Aún así en nuestro proceso de revisión histórica no han aparecido otras evidencias. Volvamos al pollo de este arroz amarillo.
El origen de esta historia se remonta al mismo instante en que Ana Lourdes es nombraba como directora de música de los estudios de la Egrem en los años ochenta; estudios en los que “se hacían discos por libras” según ha contado el baterista Horacio “el Negro” Hernández; momento en que la orquesta Egrem vivía sus mejores años creativos bajo la batuta del pianista Adolfo Fermín Pichardo, aunque también contaba con directores invitados como Manuel Duchesne Cuzán, Tony Taño (trompetistas de formación los dos) y otros nombres que harían interminable esta relación.
Pero el punto de giro de esta historia musical fue la entrada de Ana Lourdes a esta empresa. Ana Lourdes es una de “las chicas de Cubanacán” —no importa a la altura de este relato su paso por esa academia musical, es solo una referencia para definir a una generación de músicos que pasaron por las escuelas de música de este país, fundamentalmente en La Habana, y que tienen una conexión musical que los identifica— y cuentan sus conocidos que tras su sonrisa siempre se escondía una innata capacidad de convencimiento y un talento desbordante. Con esas cualidades, una de sus primeras tareas fue abrir el espectro fonográfico nacional a nuevos proyectos musicales que involucraran a los que con ella se formaron o a los que generacionalmente le eran afines. El riesgo sería la máxima de su paso por estos estudios.
Nombres como los de Irais Huerta, su primo Ramón Huerta, Aneiro Taño, Demetrio Muñiz, Oriente López, Joaquín Betancourt, Vicente Rojas, Lucía Huergo, Vicente “Pucho” López, José Luis Cortés, Germán Velazco, entre otros tantos, comienzan a producir y a generar proyectos musicales que ayudaron a definir parte importante del sonido futuro de la música cubana —como productores per se o como arreglistas y orquestadores— y a redireccionar la carrera de figuras reconocidas dentro del panorama musical.
Estéticamente este momento discográfico en Cuba se puede caracterizar como el de la consolidación de “la música popular de concierto” (MPC), si nos atenemos a algunas propuestas desarrolladas en esos años.
Irais Huerta, por su parte, logró desarrollar una fuerte empatía con sus contemporáneos, que redundó en la consecución de proyectos discográficos de alto impacto cultural y social. Y es que no solo gestaba los proyectos, sino que los llevaba a cabo en calidad de productora musical y ejecutiva.
Se pudiera afirmar que en el fondo el actuar de estas dos mujeres músicos se basaba en una fuerte mezcla de actitud pedagógica, sentido maternal y dominio de las estructuras musicales. O en palabras del trombonista Demetrio Muñiz: “…eran ambias del muerto y socios del matador…”; y el reflejo de esa expresión estaba en su capacidad de convocatoria y de lograr consensos generacionales.

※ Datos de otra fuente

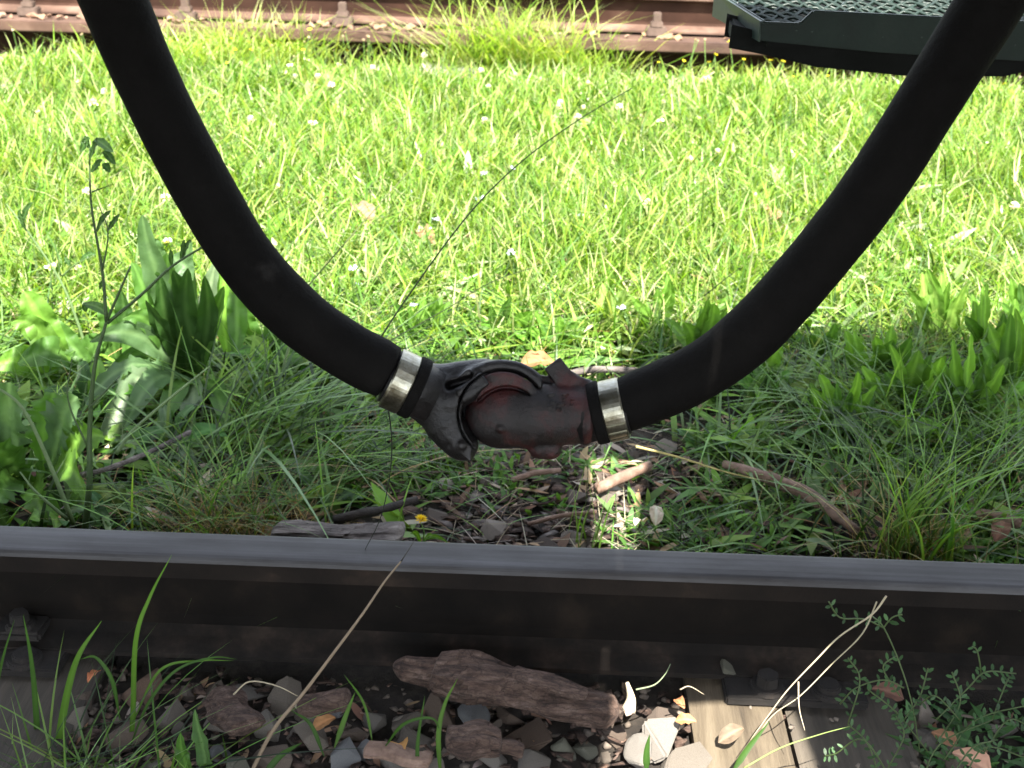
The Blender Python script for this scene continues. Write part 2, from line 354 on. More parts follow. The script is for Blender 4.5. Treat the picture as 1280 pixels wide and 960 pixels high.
# ------------------------------------------------------------------ ground
def axis(a, b, lo, hi, fine, coarse):
    s = [-80, -40, -20, -12, -8, -6]; 
    inner = list(np.arange(a, b, fine)); pre = list(np.arange(lo, a, coarse)); post = list(np.arange(b, hi, coarse))
    return np.array([-90, -45, -20] + pre + inner + post + [20, 45, 90], dtype=float) if lo < -1 else np.array([-90, -45, -20, -8] + pre + inner + post + [12, 25, 50, 120], dtype=float)
gx = axis(-1.6, 1.7, -8, 8.1, 0.025, 0.35); gy = axis(0.5, 2.3, -0.9, 8.1, 0.025, 0.1)
X, Y = np.meshgrid(gx, gy, indexing='ij'); Z = gz(X, Y)
V = np.stack([X, Y, Z], -1).reshape(-1, 3); ni, nj = X.shape
I = (np.arange(ni - 1)[:, None] * nj + np.arange(nj - 1)[None]).ravel()
g = obj('ground', mesh_np('ground', V, np.stack([I, I + nj, I + nj + 1, I + 1], 1), smooth=True), M['soil'], world=False)
tag(g, kind='structure')

# ------------------------------------------------------------------ near rail on its sleepers
RY = 1.117
def rail_profile(cy, z0, H, hw, hh, fw, wt):
    r = hw * 0.2
    half = [(fw, 0), (fw, 0.006), (fw * 0.55, 0.013), (wt * 1.9, 0.019), (wt, 0.027), (wt, H - hh - 0.010), (wt * 1.5, H - hh - 0.003),
            (hw, H - hh + 0.002), (hw + 0.001, H - r * 1.5), (hw - r * 0.1, H - r * 0.8), (hw - r * 0.5, H - r * 0.3), (hw - r * 1.2, H - 0.0006), (hw * .4, H)]
    Lh = [(cy - a, z0 + b) for a, b in half]
    Rh = [(cy + a, z0 + b) for a, b in half][::-1]
    return Lh + Rh
t = empty('rail', (0, RY, 0), 'long dark steel rail with a worn blue-grey top, crossing the whole picture in the shade', 'rail')
prof = rail_profile(RY, 0, 0.115, 0.0255, 0.030, 0.050, 0.0075)
n = len(prof); mi = [0] * n
for j in range(n):
    ya, za = prof[j]; yb, zb = prof[(j + 1) % n]
    zm = (za + zb) / 2; mi[j] = 1 if zm > 0.1075 else (3 if zm > 0.086 else (2 if zm > 0.022 else 0))
mb = MB(); mb.prism_x(prof, -7, 7.5, 40, mi)
mb.build('rail_body', [M['rail_side'], M['rail_top'], M['rail_web'], M['rail_head']], t)
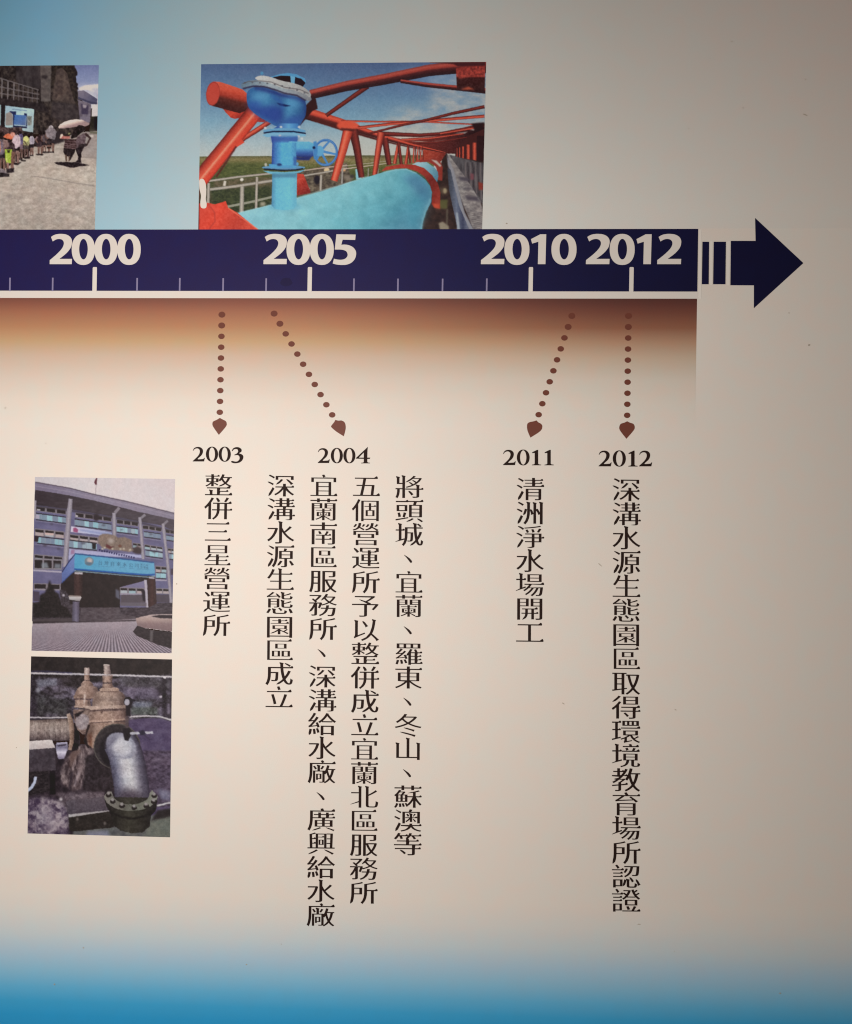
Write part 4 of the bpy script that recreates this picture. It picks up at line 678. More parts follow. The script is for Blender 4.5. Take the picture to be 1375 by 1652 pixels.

Resultado: todos los proyectos en los que se fueron involucrando, hasta mediados de la década siguiente, dejaron una profunda huella en la música y en la discografía cubana.
Los años noventa verán la llegada de otras mujeres al mundo de la discografía cubana. Algunas en calidad de productoras destacadas como Cary Diez, Sonia Pérez Cassola, Gloria Ochoa y Élsida González entre otras, o como ejecutivas discográficas. En los dos casos sus aportes han sido loables y han marcado una industria en la que los hombres han llevado y llevan la voz cantante; aunque se debe reconocer que espacios para todos hay en el mundo de la producción discográfica, tanto ejecutiva como musical.
Los años ochenta continuarán generando sus sueños y su música; y algunos de los capítulos más trascendentes estarán avalados por el talento y la visión futura de estas dos pioneras.